Un tercer punto fuerte son las analogías históricas de MacMillan, que también ha escrito extensamente sobre las relaciones entre Nixon y Mao. Muchas de ellas son esclarecedoras, especialmente en un momento en que las fricciones territoriales entre China y sus vecinos la presentan a ojos del mundo como la Alemania del Siglo XXI, con Estados Unidos jugando el papel de Gran Bretaña. Por otro lado, la definición de Gavrilo Princip como “terrorista” y la comparación de sus cómplices con Al Qaeda parece más destinada a generar polémica que debate.
Es una lástima que MacMillan no entre a debatir los factores estructurales e ideológicos que condicionaron el desarrollo del conflicto. Se echa en falta una discusión de la revolución industrial y su impacto en los medios de transporte, comunicación, y producción, así como el auge del nacionalismo y el militarismo a lo largo del Siglo XIX. Incluso aunque ya lo hayan hecho autores de la talla de Eric Hobsbawm y Karl Polanyi. “Las fuerzas, las ideas, los prejuicios, las instituciones y los conflictos” importan, admite MacMillan, pero “no tienen en cuenta a los individuos”. El caso es que, al centrarse exclusivamente en los líderes europeos y sus decisiones fatídicas, el libro cae presa de su propio éxito.
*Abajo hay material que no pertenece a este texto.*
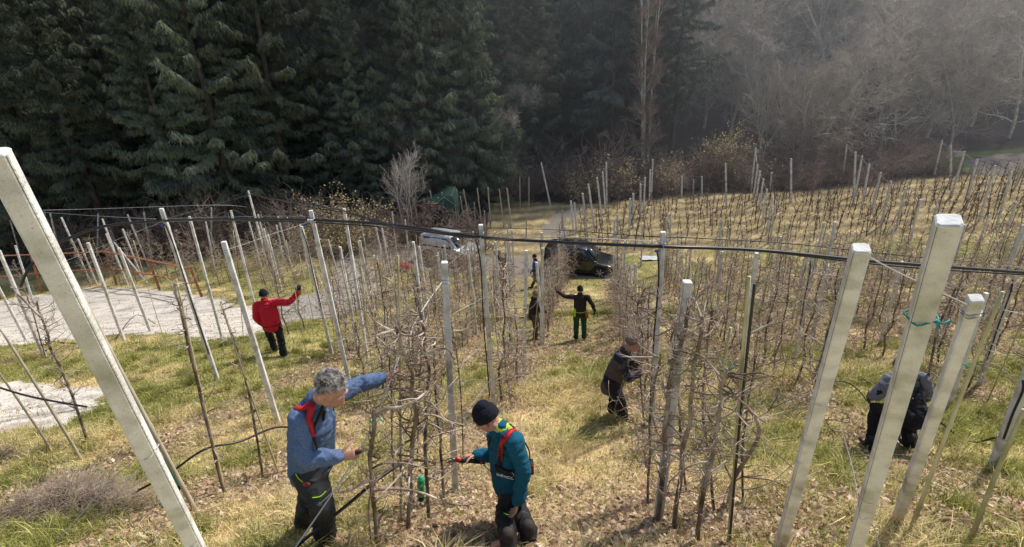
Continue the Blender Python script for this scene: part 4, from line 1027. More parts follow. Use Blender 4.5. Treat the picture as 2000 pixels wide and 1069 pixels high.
# front spruces, left: (photo x, depth, variant, scale)
front = [(-60, 31, 2, 1.0), (60, 33.5, 0, .95), (150, 31.5, 3, 1.0), (250, 34.5, 1, 1.05), (330, 32.5, 3, .9), (430, 33.0, 0, 1.0), (545, 34.5, 2, 1.0), (640, 38, 1, 1.0), (705, 36.5, 3, .8), (800, 39.5, 4, 1.05), (880, 41, 4, 1.1), (985, 45, 1, .95), (-160, 33, 0, 1)]
for i, (px, Y, v, s) in enumerate(front):
    c, t = sp[v]; p = at_ground(px, Y)
    tree_obj('spruce_tree', [('crown', c), ('trunk', t)], p, rnd.uniform(0, 6.28), s, 'large dark green spruce with drooping branches at the front of the wood', 'front spruces of the wood')
n = 0
for row, (Y, dx, sc_) in enumerate([(40, 3.6, .95), (46, 3.8, 1.05), (53, 4.2, 1.1), (61, 4.6, 1.1), (71, 5.2, 1.15), (84, 6.2, 1.2)]):
    x = -Y*1.12
    while x < Y*1.2:
        Yj = Y+rnd.uniform(-2, 2); 
        if x > -2: Yj += 6
        xx = x+rnd.uniform(-1, 1); px = project((xx, Yj, hgt(xx, Yj)))[0]
        edge = float(np.interp(xx, EX, EY))
        if Yj > edge+(5 if xx > 0 else -4)+(22 if xx > 17 else 0) and not (Yj < 46 and xx < -6 and row == 0 and False):
            right = xx > 3
            src = spf if right or row > 2 else sp
            c, t = src[rnd.randrange(3 if src is spf else 5)]
            tree_obj('spruce_tree', [('crown', c), ('trunk', t)], (xx, Yj, hgt(xx, Yj)), rnd.uniform(0, 6.28), sc_*rnd.uniform(.85, 1.15), 'dim spruce standing deeper in the wood', 'spruces deeper in the wood'); n += 1
        x += dx*rnd.uniform(.8, 1.25)
print('spruces', n)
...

Al fin y al cabo, lo sorprendente de la Gran Guerra no fue tanto su estallido injustificado –existen guerras más absurdas si cabe–, como su brutalidad sin precedentes.
Por encima de todo, el mensaje de fondo del libro resuena a lo largo de sus páginas. “La tragedia de Europa y el mundo”, escribe la autora, “estuvo en que ninguno de los actores clave de 1914 fue un líder con la suficiente grandeza e imaginación, ni con el suficiente coraje, como para oponerse a las presiones que empujaban hacia la guerra.” Es la mayor enseñanza que podemos extraer de la catástrofe. A MacMillan le corresponde el mérito de transmitirla con fuerza y elocuencia.